**Exercise requirements:** Retype all of the listing exactly, passing over any picture you find.

**Data provided:**

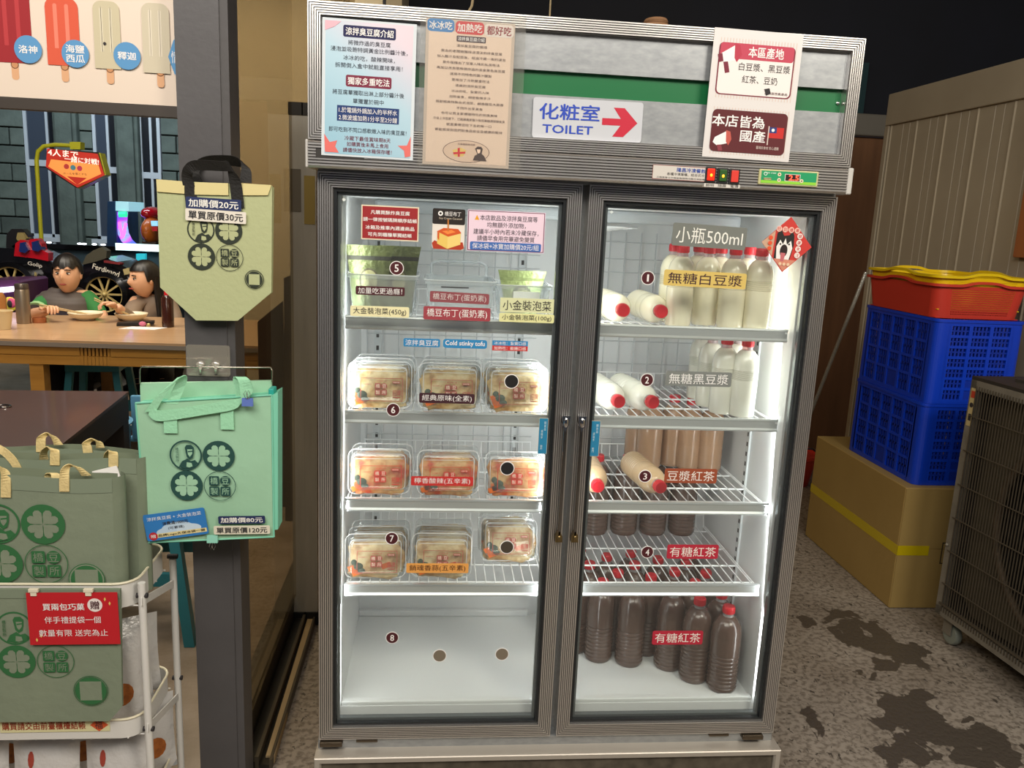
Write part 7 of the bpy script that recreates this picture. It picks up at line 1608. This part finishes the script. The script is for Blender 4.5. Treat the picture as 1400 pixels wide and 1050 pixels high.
# orange machine
t = thing('arcade_machine', 'round orange arcade machine with a small lit screen and a red top', 'arcade machine', (PY(206, 320, 6.0).x, 6.0, 0)); q = PY(208, 315, 6.0); k = 7.9 / FPX
obj('machine_body', G().use(mat('orange_plastic', '#c8641c', .4, 0, None, None, .3)).ell(q, (11 * k, .2, 17 * k), 20, 12), t, 60); obj('red_top', G().use(rg).ell(PY(208, 292, 6.1), (12 * k, .2, 9 * k), 16, 8), t, 60)
obj('small_screen', ppoly([(206, 302), (214, 302), (215, 309), (207, 309)], 5.75, 5.8, mat('screen_blue', '#8cc8f0', .4, emit=('#8cc8f0', .9))), t); obj('pedestal', G().use(P('#3a2418')).box(q.x - .06, q.x + .06, 5.9, 6.05, zt_ + .001, q.z - .1), t); obj('keypad', ppoly([(207, 310), (215, 310), (215, 316), (208, 316)], 5.74, 5.79, RED), t)
# hanging pentagon sign on a yellow-green pole
Yq = 5.0; yg = mat('yellow_green_enamel', '#a4a41c', .4)
t = thing('pentagon_sign', 'red and orange five-sided sign hanging from a yellow-green pole', 'sign', (PY(57, 335, Yq).x, Yq, 0))
b0 = PY(57, 334, Yq); obj('pole', G().use(yg).tube([(b0.x, Yq, .0), b0, PY(53, 270, Yq), PY(50, 220, Yq), PY(52, 207, Yq), PY(60, 200, Yq), PY(75, 198, Yq), PY(100, 199, Yq)], 2.6 * 6.9 / FPX, 10), t, 50)
obj('hanger_block', ppoly([(96, 204), (95, 194), (110, 194), (110, 204)], Yq - .03, Yq + .05, yg), t)
pen = [(68, 204), (133, 208), (141, 238), (104, 257), (64, 231)]
obj('side_box', ppoly([(x + 4, y + 1) for x, y in pen], Yq + .001, Yq + .10, mat('yellow_green_box', '#b4b434', .4)), t)
pn = obj('sign_face', ppoly(pen, Yq - .03, Yq, P('#1c1210', .4)), t)
c = PY(102, 226, Yq - .03); k = (Yq - .03 - C0.y) / FPX; s = Sheet(80 * k, 56 * k, 0)
sm = mat('sign_red_lit', '#a8281c', .4, emit=('#a8281c', .55)); om = mat('sign_orange_lit', '#e09048', .4, emit=('#e09048', .5)); wm = mat('sign_white_lit', '#f4ece0', .4, emit=('#f4ece0', .6))
def pq(pts): return [((x - 62) / 80, (y - 198) / 56) for x, y in pts]
s.poly(pq([(70, 207), (131, 210.5), (138, 236.5), (104, 253.5), (67, 229.5)]), sm); s.poly(pq([(74, 220), (131, 224), (134, 235), (104, 250), (70, 229)]), om)
s.disc(*pq([(92, 228)])[0], .04, P('#c43a3a')); s.disc(*pq([(100, 229)])[0], .04, P('#4a8aa0')); s.disc(*pq([(108, 229.5)])[0], .04, P('#c43a5a')); s.poly(pq([(92, 240), (116, 241), (104, 250)]), sm)
s.text('4人まで', *pq([(89, 212)])[0], .46, .16, wm, True, rot=-.05); s.text('一緒に対戦!', *pq([(111, 219.5)])[0], .52, .13, wm, True, rot=-.05); s.text('ボールを落とすな', *pq([(102, 236.5)])[0], .36, .05, P('#6a2010'))
for g_, nm in ((s.P, 'print'), (s.T, 'lettering')): o = obj(nm, g_, None, mesh=g_.mesh(nm)); o.parent = pn; o.location = Vector((c.x, Yq - .0302, c.z)) - WL[t.name]
# dark boards and an aluminium ladder seen behind the partition
for i, (p0_, p1_, p2_, p3_, y, lab) in enumerate((((352, 440), (386, 412), (392, 700), (358, 700), 2.2, 'dark brown board leaning behind the partition, left of three'), ((388, 380), (408, 372), (412, 690), (390, 700), 2.0, 'brown board leaning behind the partition, middle of three'), ((412, 400), (428, 380), (429, 690), (412, 690), 1.8, 'dark board leaning behind the partition, right of three'))):
    m = mat('dark_board_%d' % i, ('#2e2822', '#4a3d30', '#2c231c')[i], .6, 0, (4, '#221c17', .3, (2, 2, .4))); c = PY(p3_[0], p3_[1], y); g = G()
    pts = [PY(*p_, y) for p_ in (p3_, p2_, p1_, p0_)]; pts[0].z = 0; pts[1].z = 0; g.use(m).prism([(q.x, q.z) for q in pts], y, y + .03); tag(obj('leaning_board', g, None, loc=(c.x, y, 0)), lab, 'board')
lx0, lx1 = PY(397, 200, .95), PY(428, 200, .95); lt = PY(410, 140, .95).z
t = thing('aluminium_ladder', 'folded aluminium ladder standing between the partition and the fridge', 'ladder', ((lx0.x + lx1.x) / 2, 1, 0)); am = mat('dull_aluminium', '#b9b5aa', .4, .2, (8, '#9c988c', .25, (2, 2, .3)))
for x, nm in ((lx0.x + .018, 'l'), (lx1.x - .012, 'r')):
    rl = obj('rail', G().use(am).box(x - .022, x + .022, .95, 1.0, .01, lt - .04), t); obj('rail_cap', G().use(P('#2a2825')).box(x - .024, x + .024, .945, 1.005, lt - .04, lt), rl); obj('rubber_foot', G().use(BLACK).box(x - .025, x + .025, .94, 1.01, 0, .05), rl)
for k_ in range(6): obj('rung', G().use(am).box(lx0.x + .03, lx1.x - .03, .96, .99, .25 + .27 * k_, .28 + .27 * k_), t)
q = PY(417, 265, .94); obj('warning_label', G().use(P('#9c8848')).box(lx1.x - .03, lx1.x + .006, .947, .949, q.z - .10, q.z + .06).use(P('#6a6458')).box(lx0.x, lx0.x + .034, .947, .949, q.z - .06, q.z + .08), t)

**Result below:**
Write part 7 of the bpy script that recreates this picture. It picks up at line 1608. This part finishes the script. The script is for Blender 4.5. Treat the picture as 1400 pixels wide and 1050 pixels high.
# orange machine
t = thing('arcade_machine', 'round orange arcade machine with a small lit screen and a red top', 'arcade machine', (PY(206, 320, 6.0).x, 6.0, 0)); q = PY(208, 315, 6.0); k = 7.9 / FPX
obj('machine_body', G().use(mat('orange_plastic', '#c8641c', .4, 0, None, None, .3)).ell(q, (11 * k, .2, 17 * k), 20, 12), t, 60); obj('red_top', G().use(rg).ell(PY(208, 292, 6.1), (12 * k, .2, 9 * k), 16, 8), t, 60)
obj('small_screen', ppoly([(206, 302), (214, 302), (215, 309), (207, 309)], 5.75, 5.8, mat('screen_blue', '#8cc8f0', .4, emit=('#8cc8f0', .9))), t); obj('pedestal', G().use(P('#3a2418')).box(q.x - .06, q.x + .06, 5.9, 6.05, zt_ + .001, q.z - .1), t); obj('keypad', ppoly([(207, 310), (215, 310), (215, 316), (208, 316)], 5.74, 5.79, RED), t)
# hanging pentagon sign on a yellow-green pole
Yq = 5.0; yg = mat('yellow_green_enamel', '#a4a41c', .4)
t = thing('pentagon_sign', 'red and orange five-sided sign hanging from a yellow-green pole', 'sign', (PY(57, 335, Yq).x, Yq, 0))
b0 = PY(57, 334, Yq); obj('pole', G().use(yg).tube([(b0.x, Yq, .0), b0, PY(53, 270, Yq), PY(50, 220, Yq), PY(52, 207, Yq), PY(60, 200, Yq), PY(75, 198, Yq), PY(100, 199, Yq)], 2.6 * 6.9 / FPX, 10), t, 50)
obj('hanger_block', ppoly([(96, 204), (95, 194), (110, 194), (110, 204)], Yq - .03, Yq + .05, yg), t)
pen = [(68, 204), (133, 208), (141, 238), (104, 257), (64, 231)]
obj('side_box', ppoly([(x + 4, y + 1) for x, y in pen], Yq + .001, Yq + .10, mat('yellow_green_box', '#b4b434', .4)), t)
pn = obj('sign_face', ppoly(pen, Yq - .03, Yq, P('#1c1210', .4)), t)
c = PY(102, 226, Yq - .03); k = (Yq - .03 - C0.y) / FPX; s = Sheet(80 * k, 56 * k, 0)
sm = mat('sign_red_lit', '#a8281c', .4, emit=('#a8281c', .55)); om = mat('sign_orange_lit', '#e09048', .4, emit=('#e09048', .5)); wm = mat('sign_white_lit', '#f4ece0', .4, emit=('#f4ece0', .6))
def pq(pts): return [((x - 62) / 80, (y - 198) / 56) for x, y in pts]
s.poly(pq([(70, 207), (131, 210.5), (138, 236.5), (104, 253.5), (67, 229.5)]), sm); s.poly(pq([(74, 220), (131, 224), (134, 235), (104, 250), (70, 229)]), om)
s.disc(*pq([(92, 228)])[0], .04, P('#c43a3a')); s.disc(*pq([(100, 229)])[0], .04, P('#4a8aa0')); s.disc(*pq([(108, 229.5)])[0], .04, P('#c43a5a')); s.poly(pq([(92, 240), (116, 241), (104, 250)]), sm)
s.text('4人まで', *pq([(89, 212)])[0], .46, .16, wm, True, rot=-.05); s.text('一緒に対戦!', *pq([(111, 219.5)])[0], .52, .13, wm, True, rot=-.05); s.text('ボールを落とすな', *pq([(102, 236.5)])[0], .36, .05, P('#6a2010'))
for g_, nm in ((s.P, 'print'), (s.T, 'lettering')): o = obj(nm, g_, None, mesh=g_.mesh(nm)); o.parent = pn; o.location = Vector((c.x, Yq - .0302, c.z)) - WL[t.name]
# dark boards and an aluminium ladder seen behind the partition
for i, (p0_, p1_, p2_, p3_, y, lab) in enumerate((((352, 440), (386, 412), (392, 700), (358, 700), 2.2, 'dark brown board leaning behind the partition, left of three'), ((388, 380), (408, 372), (412, 690), (390, 700), 2.0, 'brown board leaning behind the partition, middle of three'), ((412, 400), (428, 380), (429, 690), (412, 690), 1.8, 'dark board leaning behind the partition, right of three'))):
    m = mat('dark_board_%d' % i, ('#2e2822', '#4a3d30', '#2c231c')[i], .6, 0, (4, '#221c17', .3, (2, 2, .4))); c = PY(p3_[0], p3_[1], y); g = G()
    pts = [PY(*p_, y) for p_ in (p3_, p2_, p1_, p0_)]; pts[0].z = 0; pts[1].z = 0; g.use(m).prism([(q.x, q.z) for q in pts], y, y + .03); tag(obj('leaning_board', g, None, loc=(c.x, y, 0)), lab, 'board')
lx0, lx1 = PY(397, 200, .95), PY(428, 200, .95); lt = PY(410, 140, .95).z
t = thing('aluminium_ladder', 'folded aluminium ladder standing between the partition and the fridge', 'ladder', ((lx0.x + lx1.x) / 2, 1, 0)); am = mat('dull_aluminium', '#b9b5aa', .4, .2, (8, '#9c988c', .25, (2, 2, .3)))
for x, nm in ((lx0.x + .018, 'l'), (lx1.x - .012, 'r')):
    rl = obj('rail', G().use(am).box(x - .022, x + .022, .95, 1.0, .01, lt - .04), t); obj('rail_cap', G().use(P('#2a2825')).box(x - .024, x + .024, .945, 1.005, lt - .04, lt), rl); obj('rubber_foot', G().use(BLACK).box(x - .025, x + .025, .94, 1.01, 0, .05), rl)
for k_ in range(6): obj('rung', G().use(am).box(lx0.x + .03, lx1.x - .03, .96, .99, .25 + .27 * k_, .28 + .27 * k_), t)
q = PY(417, 265, .94); obj('warning_label', G().use(P('#9c8848')).box(lx1.x - .03, lx1.x + .006, .947, .949, q.z - .10, q.z + .06).use(P('#6a6458')).box(lx0.x, lx0.x + .034, .947, .949, q.z - .06, q.z + .08), t)